* Begin Data excerpt *
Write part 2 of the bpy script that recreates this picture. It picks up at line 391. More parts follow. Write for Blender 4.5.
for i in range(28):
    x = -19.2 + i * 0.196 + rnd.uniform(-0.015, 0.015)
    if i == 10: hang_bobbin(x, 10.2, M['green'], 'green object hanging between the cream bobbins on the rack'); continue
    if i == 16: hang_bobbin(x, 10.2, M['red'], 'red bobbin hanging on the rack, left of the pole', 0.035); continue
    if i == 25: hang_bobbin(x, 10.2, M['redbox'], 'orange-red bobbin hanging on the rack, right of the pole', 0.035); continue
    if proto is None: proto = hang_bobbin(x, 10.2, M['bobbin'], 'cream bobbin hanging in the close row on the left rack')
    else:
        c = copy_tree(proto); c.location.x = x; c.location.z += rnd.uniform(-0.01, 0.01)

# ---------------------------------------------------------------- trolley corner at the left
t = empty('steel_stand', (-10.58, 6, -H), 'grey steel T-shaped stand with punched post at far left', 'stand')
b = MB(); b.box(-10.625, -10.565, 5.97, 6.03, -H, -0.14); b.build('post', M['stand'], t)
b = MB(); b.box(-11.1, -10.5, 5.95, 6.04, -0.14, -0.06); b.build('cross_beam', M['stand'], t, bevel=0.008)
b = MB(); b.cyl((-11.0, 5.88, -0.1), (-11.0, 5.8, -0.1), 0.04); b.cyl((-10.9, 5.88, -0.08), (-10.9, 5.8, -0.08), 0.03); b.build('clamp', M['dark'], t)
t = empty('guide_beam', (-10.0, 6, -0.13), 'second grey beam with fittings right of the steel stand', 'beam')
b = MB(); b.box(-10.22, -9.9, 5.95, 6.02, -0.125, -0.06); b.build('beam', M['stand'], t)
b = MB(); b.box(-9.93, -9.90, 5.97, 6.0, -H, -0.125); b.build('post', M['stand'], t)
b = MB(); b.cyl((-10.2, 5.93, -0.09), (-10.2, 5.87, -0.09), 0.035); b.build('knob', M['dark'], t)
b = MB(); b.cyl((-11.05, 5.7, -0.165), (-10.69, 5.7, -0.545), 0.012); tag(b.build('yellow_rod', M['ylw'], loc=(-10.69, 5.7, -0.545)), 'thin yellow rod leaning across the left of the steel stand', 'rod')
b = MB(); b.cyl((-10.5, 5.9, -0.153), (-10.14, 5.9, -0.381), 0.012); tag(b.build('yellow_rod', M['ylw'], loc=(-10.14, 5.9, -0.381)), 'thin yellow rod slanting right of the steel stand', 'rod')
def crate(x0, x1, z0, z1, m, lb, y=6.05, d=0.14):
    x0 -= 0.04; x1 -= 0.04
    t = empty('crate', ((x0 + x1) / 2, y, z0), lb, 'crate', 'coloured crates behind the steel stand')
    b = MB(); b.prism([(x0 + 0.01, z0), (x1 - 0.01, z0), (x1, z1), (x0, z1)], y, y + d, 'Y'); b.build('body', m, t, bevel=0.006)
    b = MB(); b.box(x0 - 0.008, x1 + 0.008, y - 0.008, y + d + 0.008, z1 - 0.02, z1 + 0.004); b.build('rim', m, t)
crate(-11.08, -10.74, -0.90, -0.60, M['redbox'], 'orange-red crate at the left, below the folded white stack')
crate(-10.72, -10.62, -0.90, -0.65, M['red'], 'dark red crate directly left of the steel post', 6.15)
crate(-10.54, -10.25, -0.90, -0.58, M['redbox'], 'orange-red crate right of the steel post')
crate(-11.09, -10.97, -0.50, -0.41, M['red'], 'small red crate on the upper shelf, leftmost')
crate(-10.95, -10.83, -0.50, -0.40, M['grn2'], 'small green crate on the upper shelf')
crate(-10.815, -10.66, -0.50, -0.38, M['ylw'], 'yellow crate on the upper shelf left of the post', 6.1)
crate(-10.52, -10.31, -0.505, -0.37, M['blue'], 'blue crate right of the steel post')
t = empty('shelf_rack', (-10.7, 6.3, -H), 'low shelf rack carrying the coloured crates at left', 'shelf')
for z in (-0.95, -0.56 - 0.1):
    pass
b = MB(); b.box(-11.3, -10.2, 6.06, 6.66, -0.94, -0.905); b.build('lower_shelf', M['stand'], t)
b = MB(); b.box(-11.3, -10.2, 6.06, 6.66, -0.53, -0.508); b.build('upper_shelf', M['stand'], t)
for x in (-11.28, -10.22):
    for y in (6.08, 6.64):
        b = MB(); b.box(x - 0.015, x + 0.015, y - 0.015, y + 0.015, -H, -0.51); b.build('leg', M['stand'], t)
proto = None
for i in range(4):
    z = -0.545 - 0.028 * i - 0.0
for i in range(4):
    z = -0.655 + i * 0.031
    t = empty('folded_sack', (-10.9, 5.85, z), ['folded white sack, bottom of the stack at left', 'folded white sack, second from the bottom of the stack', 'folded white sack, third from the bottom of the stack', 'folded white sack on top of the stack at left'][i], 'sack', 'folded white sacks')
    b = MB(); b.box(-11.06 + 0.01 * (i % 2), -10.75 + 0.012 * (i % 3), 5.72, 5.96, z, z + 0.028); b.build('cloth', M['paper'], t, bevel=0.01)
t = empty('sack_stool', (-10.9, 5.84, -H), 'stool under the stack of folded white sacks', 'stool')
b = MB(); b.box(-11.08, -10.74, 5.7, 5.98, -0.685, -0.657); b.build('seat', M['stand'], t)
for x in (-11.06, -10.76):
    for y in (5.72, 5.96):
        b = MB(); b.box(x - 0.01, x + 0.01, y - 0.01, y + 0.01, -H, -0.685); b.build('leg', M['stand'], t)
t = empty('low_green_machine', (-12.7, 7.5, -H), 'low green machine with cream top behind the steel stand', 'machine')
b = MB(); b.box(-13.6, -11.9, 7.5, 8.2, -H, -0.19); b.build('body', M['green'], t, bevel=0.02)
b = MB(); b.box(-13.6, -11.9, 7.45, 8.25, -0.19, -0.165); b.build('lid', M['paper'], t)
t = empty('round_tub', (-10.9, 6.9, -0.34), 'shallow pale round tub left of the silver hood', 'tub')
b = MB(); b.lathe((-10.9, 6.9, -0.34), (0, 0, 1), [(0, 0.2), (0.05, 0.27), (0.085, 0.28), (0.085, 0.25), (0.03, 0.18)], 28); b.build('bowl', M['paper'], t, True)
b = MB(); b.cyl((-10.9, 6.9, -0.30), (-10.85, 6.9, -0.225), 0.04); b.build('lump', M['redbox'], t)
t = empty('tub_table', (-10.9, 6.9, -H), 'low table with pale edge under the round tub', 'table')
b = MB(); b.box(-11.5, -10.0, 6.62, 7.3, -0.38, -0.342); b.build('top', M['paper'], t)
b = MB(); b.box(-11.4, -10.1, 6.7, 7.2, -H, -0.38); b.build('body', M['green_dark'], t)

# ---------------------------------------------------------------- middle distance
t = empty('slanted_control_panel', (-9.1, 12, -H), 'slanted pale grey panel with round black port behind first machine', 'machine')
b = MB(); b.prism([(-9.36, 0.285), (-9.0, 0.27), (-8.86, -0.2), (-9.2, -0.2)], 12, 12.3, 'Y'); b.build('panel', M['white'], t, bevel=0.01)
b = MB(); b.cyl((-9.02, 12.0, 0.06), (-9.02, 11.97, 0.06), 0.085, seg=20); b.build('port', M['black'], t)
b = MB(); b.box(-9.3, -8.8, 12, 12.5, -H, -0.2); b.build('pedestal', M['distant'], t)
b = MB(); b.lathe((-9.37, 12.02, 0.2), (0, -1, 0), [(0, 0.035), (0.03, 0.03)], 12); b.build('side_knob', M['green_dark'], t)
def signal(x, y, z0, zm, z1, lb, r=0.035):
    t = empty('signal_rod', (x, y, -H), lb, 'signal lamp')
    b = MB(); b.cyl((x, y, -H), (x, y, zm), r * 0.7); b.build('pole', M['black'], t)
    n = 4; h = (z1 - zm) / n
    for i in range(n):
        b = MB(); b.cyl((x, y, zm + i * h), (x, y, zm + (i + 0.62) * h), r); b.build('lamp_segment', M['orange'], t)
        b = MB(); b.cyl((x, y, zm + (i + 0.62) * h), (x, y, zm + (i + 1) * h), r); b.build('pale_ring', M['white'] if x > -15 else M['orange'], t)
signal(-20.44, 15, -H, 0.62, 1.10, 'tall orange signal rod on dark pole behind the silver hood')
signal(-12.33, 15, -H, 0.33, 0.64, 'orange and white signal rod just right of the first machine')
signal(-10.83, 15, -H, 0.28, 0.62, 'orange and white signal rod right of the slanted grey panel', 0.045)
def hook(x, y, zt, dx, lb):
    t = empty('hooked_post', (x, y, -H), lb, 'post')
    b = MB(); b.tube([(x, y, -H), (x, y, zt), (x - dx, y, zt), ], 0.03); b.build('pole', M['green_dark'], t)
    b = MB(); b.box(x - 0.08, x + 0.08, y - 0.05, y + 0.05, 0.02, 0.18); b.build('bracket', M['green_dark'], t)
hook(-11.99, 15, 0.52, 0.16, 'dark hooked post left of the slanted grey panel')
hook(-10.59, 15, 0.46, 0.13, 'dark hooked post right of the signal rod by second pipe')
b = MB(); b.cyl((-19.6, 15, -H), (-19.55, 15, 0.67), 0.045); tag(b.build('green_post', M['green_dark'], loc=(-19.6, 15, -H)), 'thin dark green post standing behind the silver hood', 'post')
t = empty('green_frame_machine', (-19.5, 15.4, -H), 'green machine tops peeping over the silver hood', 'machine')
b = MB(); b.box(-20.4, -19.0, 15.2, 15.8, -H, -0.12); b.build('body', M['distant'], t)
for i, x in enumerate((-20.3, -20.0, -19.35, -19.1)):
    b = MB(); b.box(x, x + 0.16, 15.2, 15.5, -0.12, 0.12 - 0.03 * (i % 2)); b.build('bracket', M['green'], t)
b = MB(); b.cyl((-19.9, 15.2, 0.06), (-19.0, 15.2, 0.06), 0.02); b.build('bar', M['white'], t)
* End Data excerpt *
▸ **Your goal**
Starting at the top of the data above, repeat every line exactly until the line containing "c = copy_tree(proto);" has been given, then stop.

▸ **The output**
Write part 2 of the bpy script that recreates this picture. It picks up at line 391. More parts follow. Write for Blender 4.5.
for i in range(28):
    x = -19.2 + i * 0.196 + rnd.uniform(-0.015, 0.015)
    if i == 10: hang_bobbin(x, 10.2, M['green'], 'green object hanging between the cream bobbins on the rack'); continue
    if i == 16: hang_bobbin(x, 10.2, M['red'], 'red bobbin hanging on the rack, left of the pole', 0.035); continue
    if i == 25: hang_bobbin(x, 10.2, M['redbox'], 'orange-red bobbin hanging on the rack, right of the pole', 0.035); continue
    if proto is None: proto = hang_bobbin(x, 10.2, M['bobbin'], 'cream bobbin hanging in the close row on the left rack')
    else:
        c = copy_tree(proto); c.location.x = x; c.location.z += rnd.uniform(-0.01, 0.01)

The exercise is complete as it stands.